Three years ago, National was landed in hot water over the music used in a campaign ad. Surely it wouldn't risk any kind of repeat? Surely. Or would it? Hayden Donnell jumps down the rabbit hole.
Overall the case was a humiliating ordeal for New Zealand, National, music, the justice system, and the concept of justice itself. It gave John Oliver another chance to take a steaming dump on our accent and our beautiful birds. It gave The Guardian a chance to use this amazing headline: 'Pleas weak, qualms are heavy - Eminem copyright case plays out of NZ court'.
Now another general election has arrived, and with it another National campaign ad.
You'd expect the party to have a few key aims this time: some combination of "Please god make Bill English look relatable", "Show a road", and, "Don't mention Jacinda". But the thing you'd expect to be a priority above all else would be: "let's avoid anything which might get us in court for alleged copyright infringement".

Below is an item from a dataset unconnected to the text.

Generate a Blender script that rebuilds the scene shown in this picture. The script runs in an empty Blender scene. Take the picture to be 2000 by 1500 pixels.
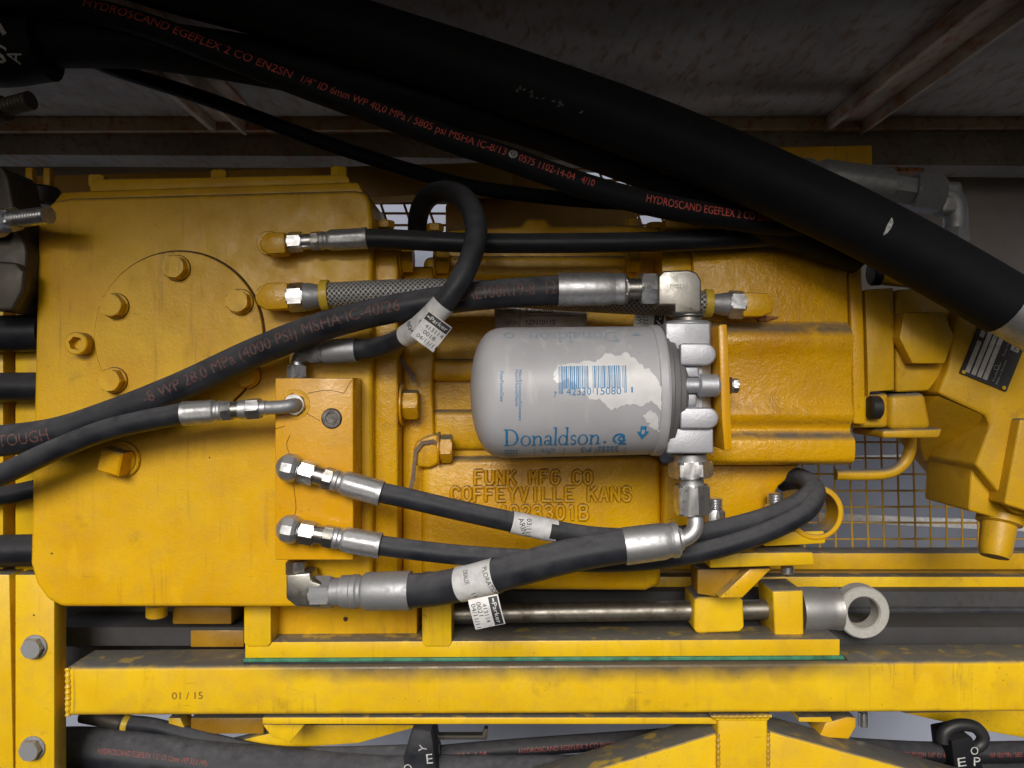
import bpy, bmesh, math, random
from mathutils import Vector, Matrix
random.seed(7)
R = math.radians
# ---------------------------------------------------------------- units: 1 u = 0.4 mm; u is one photo pixel at the gearbox face
S = 0.0004
D = 1555.0
sc = bpy.context.scene
col = sc.collection

# ---------------------------------------------------------------- camera, sky, sun, exposure
cam_d = bpy.data.cameras.new('camera')
cam_d.sensor_width = 36
cam_d.lens = 36 * D / 2000
cam_d.clip_start = 0.01
cam_d.clip_end = 50
cam = bpy.data.objects.new('camera', cam_d)
col.objects.link(cam)
cam.location = (0, -D * S, 0)
cam.rotation_euler = (R(90), 0, 0)
sc.camera = cam

SUN_EL, SUN_AZ = 26.0, -7.0          # elevation; azimuth from straight behind the camera, + = from the right
world = bpy.data.worlds.new('World')
sc.world = world
world.use_nodes = True
nt = world.node_tree
nt.nodes.clear()
sky = nt.nodes.new('ShaderNodeTexSky')
sky.sky_type = 'NISHITA'
sky.sun_disc = False
sky.sun_elevation = R(SUN_EL)
sky.sun_rotation = R(180 - SUN_AZ)
sky.dust_density = 4.0
hs = nt.nodes.new('ShaderNodeHueSaturation')
hs.inputs['Saturation'].default_value = 0.45
bg = nt.nodes.new('ShaderNodeBackground')
bg.inputs['Strength'].default_value = 0.034
wo = nt.nodes.new('ShaderNodeOutputWorld')
nt.links.new(sky.outputs[0], hs.inputs['Color'])
nt.links.new(hs.outputs[0], bg.inputs['Color'])
nt.links.new(bg.outputs[0], wo.inputs['Surface'])
sun_d = bpy.data.lights.new('sun', 'SUN')
sun_d.energy = 1.5
sun_d.angle = R(24)
sun_d.color = (1.0, 0.95, 0.88)
sun = bpy.data.objects.new('sun', sun_d)
col.objects.link(sun)
sdir = Vector((math.sin(R(SUN_AZ)) * math.cos(R(SUN_EL)), -math.cos(R(SUN_AZ)) * math.cos(R(SUN_EL)), math.sin(R(SUN_EL))))
sun.rotation_euler = sdir.to_track_quat('Z', 'Y').to_euler()
vs = sc.view_settings
vs.view_transform = 'Standard'
vs.look = 'None'
vs.exposure = 0.84
vs.gamma = 1
vs.use_curve_mapping = False

# ---------------------------------------------------------------- geometry helpers
def K(d):
    return (D + d) / D

def V(px, py, d):
    k = K(d)
    return Vector(((px - 1000) * k, d, (750 - py) * k))

class MB:
    """collects shapes and links them as one mesh"""
    def __init__(self):
        self.bm = bmesh.new()
        self.bm.loops.layers.uv.verify()

    def _join(self, b):
        me = bpy.data.meshes.new('tmp')
        b.to_mesh(me)
        b.free()
        self.bm.from_mesh(me)
        bpy.data.meshes.remove(me)
        return self

    def prism(self, pts, d0, d1, bev=2.0, seg=2):
        """outline in photo pixels at depth d0, pushed straight back to depth d1"""
        b = bmesh.new()
        P = [V(x, y, d0) for x, y in pts]
        f = [b.verts.new(p) for p in P]
        k = [b.verts.new((p.x, d1, p.z)) for p in P]
        n = len(P)
        b.faces.new(f)
        b.faces.new(list(reversed(k)))
        for i in range(n):
            b.faces.new((f[i], k[i], k[(i + 1) % n], f[(i + 1) % n]))
        bmesh.ops.recalc_face_normals(b, faces=b.faces)
        if bev > 0:
            es = [e for e in b.edges if len(e.link_faces) == 2 and e.calc_face_angle(0) > R(24)]
            bmesh.ops.bevel(b, geom=es, offset=bev, segments=seg, profile=0.5, affect='EDGES', clamp_overlap=True)
        return self._join(b)

    def box(self, x0, y0, x1, y1, d0, d1, bev=2.0, seg=2):
        return self.prism([(x0, y0), (x1, y0), (x1, y1), (x0, y1)], d0, d1, bev, seg)

    def solid(self, verts, faces, bev=0, seg=2):
        b = bmesh.new()
        vv = [b.verts.new(v) for v in verts]
        for f in faces:
            b.faces.new([vv[i] for i in f])
        bmesh.ops.recalc_face_normals(b, faces=b.faces)
        if bev:
            es = [e for e in b.edges if len(e.link_faces) == 2 and e.calc_face_angle(0) > R(24)]
            bmesh.ops.bevel(b, geom=es, offset=bev, segments=seg, profile=0.5, affect='EDGES', clamp_overlap=True)
        return self._join(b)

    def sweep_x(self, prof, x0, x1, dref, bev=0):
        """closed profile of (py, depth) swept along x; px taken at depth dref"""
        b = bmesh.new()
        xa, xb = (x0 - 1000) * K(dref), (x1 - 1000) * K(dref)
        A = [b.verts.new((xa, d, (750 - py) * K(dref))) for py, d in prof]
        B = [b.verts.new((xb, d, (750 - py) * K(dref))) for py, d in prof]
        n = len(prof)
        b.faces.new(A)
        b.faces.new(list(reversed(B)))
        for i in range(n):
            b.faces.new((A[i], B[i], B[(i + 1) % n], A[(i + 1) % n]))
        bmesh.ops.recalc_face_normals(b, faces=b.faces)
        if bev:
            es = [e for e in b.edges if len(e.link_faces) == 2 and e.calc_face_angle(0) > R(40)]
            bmesh.ops.bevel(b, geom=es, offset=bev, segments=2, profile=0.5, affect='EDGES', clamp_overlap=True)
        return self._join(b)

    def lathe(self, p0, axis, prof, n=36, rot=0.0, close=True):
        """profile of (t, r[, mode]) along axis; mode 'h' = hexagon of circumradius r, 'k' = crimped"""
        a = Vector(axis).normalized()
        ref = Vector((0, -1, 0)) if abs(a.y) < 0.9 else Vector((0, 0, 1))
        u = (ref - a * ref.dot(a)).normalized()
        w = a.cross(u)
        bm = self.bm
        rings = []
        for e in prof:
            t, r = e[0], e[1]
            m = e[2] if len(e) > 2 else 'c'
            if r <= 1e-6:
                rings.append([bm.verts.new(p0 + a * t)])
                continue
            ring = []
            for i in range(n):
                th = 2 * math.pi * i / n
                rr = r
                if m == 'h':
                    q = (th % (math.pi / 3)) - math.pi / 6
                    rr = r * math.cos(math.pi / 6) / math.cos(q)
                elif m == 's':
                    q = (th % (math.pi / 2)) - math.pi / 4
                    rr = r * math.cos(math.pi / 4) / math.cos(q)
                elif m == 'k':
                    rr = r * (1 + 0.022 * (1 if (i // 3) % 2 else -1))
                ring.append(bm.verts.new(p0 + a * t + (u * math.cos(th + rot) + w * math.sin(th + rot)) * rr))
            rings.append(ring)
        fs = []
        for A, B in zip(rings, rings[1:]):
            if len(A) == 1 and len(B) == 1:
                continue
            for i in range(n):
                j = (i + 1) % n
                if len(A) == 1:
                    fs.append(bm.faces.new((A[0], B[j], B[i])))
                elif len(B) == 1:
                    fs.append(bm.faces.new((A[i], A[j], B[0])))
                else:
                    fs.append(bm.faces.new((A[i], A[j], B[j], B[i])))
        if close:
            if len(rings[0]) > 1:
                fs.append(bm.faces.new(list(reversed(rings[0]))))
            if len(rings[-1]) > 1:
                fs.append(bm.faces.new(rings[-1]))
        bmesh.ops.recalc_face_normals(bm, faces=fs)
        return self

    def hexbody(self, p0, axis, r, L, rot=0.0, ch=0.11):
        c = min(ch * r, L * 0.3)
        return self.lathe(p0, axis, [(0, 0), (0, r * .88), (c, r, 'h'), (L - c, r, 'h'), (L, r * .88), (L, 0)], 36, rot, False)

    def cyl(self, p0, axis, r, L, n=36, ch=1.0):
        c = min(ch, L * .3, r * .3)
        return self.lathe(p0, axis, [(0, 0), (0, r - c), (c, r), (L - c, r), (L, r - c), (L, 0)], n, 0, False)

    def tube(self, path, n=24, caps=True):
        bm = self.bm
        uv = bm.loops.layers.uv.verify()
        rings = []
        u = None
        for i, p in enumerate(path.p):
            t = path.t[i]
            if u is None:
                ref = Vector((0, -1, 0)) if abs(t.y) < .9 else Vector((0, 0, 1))
                u = (ref - t * ref.dot(t)).normalized()
            else:
                u = (u - t * u.dot(t)).normalized()
            w = t.cross(u)
            r = path.r[i]
            rings.append([bm.verts.new(p + (u * math.cos(2 * math.pi * j / n) + w * math.sin(2 * math.pi * j / n)) * r) for j in range(n)])
        fs = []
        for i in range(len(rings) - 1):
            A, B = rings[i], rings[i + 1]
            for j in range(n):
                k = (j + 1) % n
                f = bm.faces.new((A[j], A[k], B[k], B[j]))
                uvs = ((path.s[i], j), (path.s[i], j + 1), (path.s[i + 1], j + 1), (path.s[i + 1], j))
                for lp, (a, b) in zip(f.loops, uvs):
                    lp[uv].uv = (a / 100.0, b / n)
                fs.append(f)
        if caps:
            fs.append(bm.faces.new(list(reversed(rings[0]))))
            fs.append(bm.faces.new(rings[-1]))
        bmesh.ops.recalc_face_normals(bm, faces=fs)
        return self

    def flat(self, F, fn):
        """a flat drawing laid on a surface by fn(x, y) -> point"""
        vs = {}
        for f in F.bm.faces:
            q = []
            for v in f.verts:
                if v.index not in vs:
                    vs[v.index] = self.bm.verts.new(fn(v.co.x, v.co.y))
                q.append(vs[v.index])
            try:
                self.bm.faces.new(q)
            except ValueError:
                pass
        return self

    def build(self, name, mat, parent=None, smooth=24, label=None):
        me = bpy.data.meshes.new(name)
        off = Vector(parent.matrix_world.translation) if parent else Vector((0, 0, 0))
        off = world_off(parent)
        for v in self.bm.verts:
            v.co = v.co * S - off
        self.bm.to_mesh(me)
        self.bm.free()
        for p in me.polygons:
            p.use_smooth = True
        me.set_sharp_from_angle(angle=R(smooth))
        o = bpy.data.objects.new(name, me)
        col.objects.link(o)
        me.materials.append(mat)
        if parent:
            o.parent = parent
        if label:
            o['label'] = label
        return o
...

At first listen, the song accompanying 'Let's Get Together', which has just started airing on TV, seems like a slightly-too-depressingly-downtempo folk-country ditty, or if you write for The Daily Blog, a terrifying Orwellian nightmare.
But listen closer, and you'll see the ad is actually a subliminal message for National-voting over-sixties. It's designed to take them back to when they were young, swimming in free love, free education, free healthcare, and almost-free houses, still years away from systematically ruining all those things for their children. And it achieves that by sounding quite a lot like '70s classic 'You Ain't Going Nowhere', composed by Bob Dylan and popularised by The Byrds.
Right now you're probably screaming "this is impossible", and wrenching at your hair and clothes. That's what I did when I first read the tip-off from a Spinoff reader that sparked this story. But calm down. Look at the evidence.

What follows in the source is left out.